No tiene el ser humano nada más importante que la vida; la vida es lo más radicalmente serio que tenemos. La amamos apasionadamente, la buscamos sin pausa, como si continuamente se nos escapara, y de hecho cada minuto de vida vivido es un minuto de vida menos que tenemos. Por eso, por la certeza de que morimos al mismo tiempo que vivimos, queremos vivir a todo motor, freneticamente. Por la vida se es capaz de dar todo, hasta la propia vida. La vida es el valor más importante que tenemos y a la vez nuestro mayor problema; y es que siempre nos amenaza el temor de perderla; la muerte física, o la destrución violenta de la vida nos preocupa y nos angustia.
Pero hay también otra muerte que nos ronda y amenaza igual, sin dejarnos en paz: la ausencia del sentido de la vida. ¿Para qué vivimos? ¿Merece la pena vivir la vida? Esto que tenemos, ¿es un castigo o una oportunidad? ¿Somos algo más que un absurdo, una pasión inútil o un sinsentido?
Y a pesar de las dudas, queremos seguir viviendo. De las raíces mismas del ser humano surge un valor que nos empuja a desear la vida, a amarla, a cuidarla, a aceptarla. Nuestra vida es tan importante que el núcleo de la revelación cristiana es el anuncio de la salvación, como vida ofrecida al hombre. Pero Dios no nos ofrece otra vida, distinta de la nuestra, sino que nos garantiza la salvación de nuestra propia vida.
El creyente sabe que la vida humana no acaba con la muerte, que nuestra vida no se estrella contra el muro de la nada y el absurdo. Confiamos en que Dios recogerá en sus manos la vida del hombre y tenemos la esperanza de que la plenificará.

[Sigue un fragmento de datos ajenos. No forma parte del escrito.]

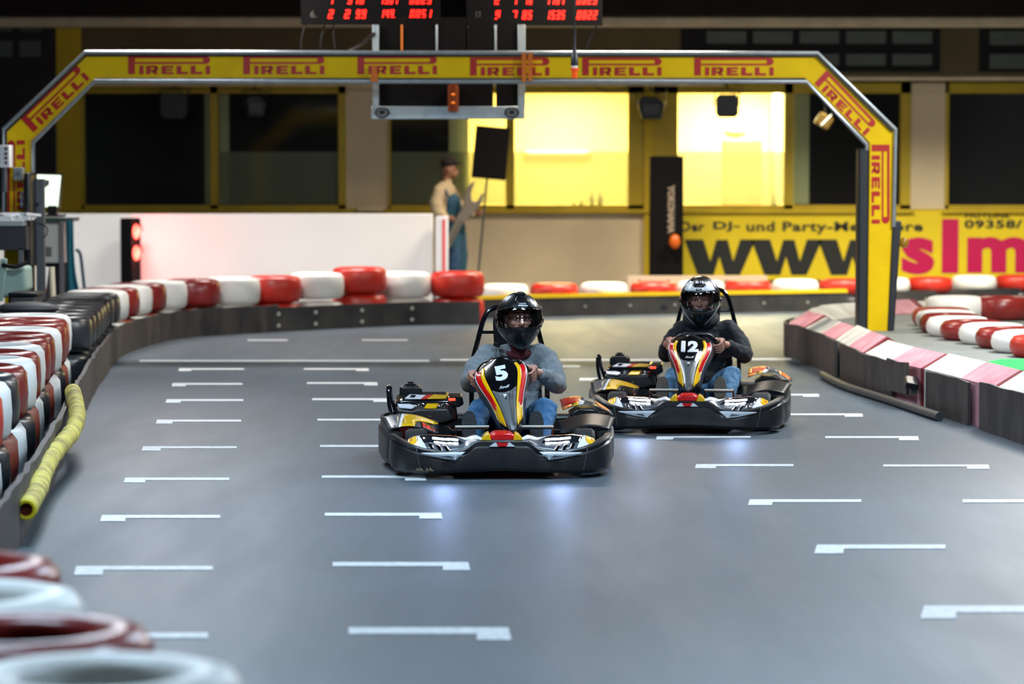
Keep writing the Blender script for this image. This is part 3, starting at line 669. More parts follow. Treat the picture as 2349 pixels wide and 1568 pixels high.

En el Ciclo A leemos este domingo el pasaje evangélico de la resurrección de Lázaro, y en el Ciclo C, el de este año, el Evangelio que narra el encuentro de Jesús con la mujer pecadora a la que la multitud quiere apedrear. Tanto a Lázaro como a esta mujer Jesús les devuelve la vida, una vida mejor. Les saca a ambos de un sepulcro, de lo oscuro, para llevarlos a la luz.